Now each man can bring his own little share of
knowledge or usefulness into the common stock. Each man has, or
ought to have, something to teach his neighbour. Each man can learn
something from his neighbour: at least he can learn this--to have
patience with his neighbour. To live and let live. To bear with
what in him seems odd and disagreeable, trusting that God may have
put it there; that God has need of it; that God will make use of it.
God makes use of many things which look to us ugly and disagreeable.
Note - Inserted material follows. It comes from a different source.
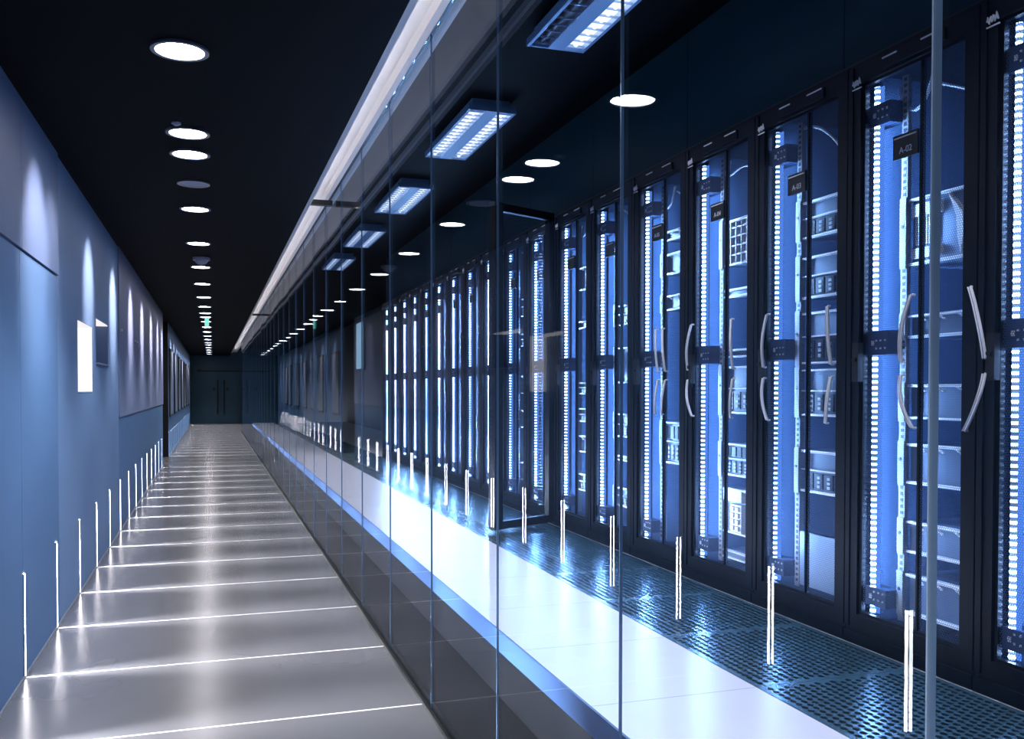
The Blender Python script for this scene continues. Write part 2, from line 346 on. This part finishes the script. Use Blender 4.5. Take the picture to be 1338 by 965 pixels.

He makes use of the spider and of the beetle. How much more of our
brethren, members of Christ, children of God, inheritors of the
kingdom of heaven. Shall they be to us, even if they be odd or
disagreeable in some things--shall they be to us as the beetle or
the spider, or any other merely natural things? They are men and
women, in whom is the Spirit of the living God. And my friends, if
they are good enough for God, they are good enough for us. Think
but one moment. God the Father adopts a man as his child, God the
Son dies for that man, God the Holy Ghost inspires that man; and
shall we be more dainty than God? If, in spite of the man's little
weaknesses and oddities, God shall condescend to come down and dwell
in that man, making him more or less a good man, doing good work;
shall we pretend that we cannot endure what God endures? Shall we
be more dainty, I ask again, than the holy and perfect God? Oh my
friends, let us pray to him to take out of our hearts all
selfishness, fancifulness, fastidiousness, and hasty respect of
persons, of all which there is none in God.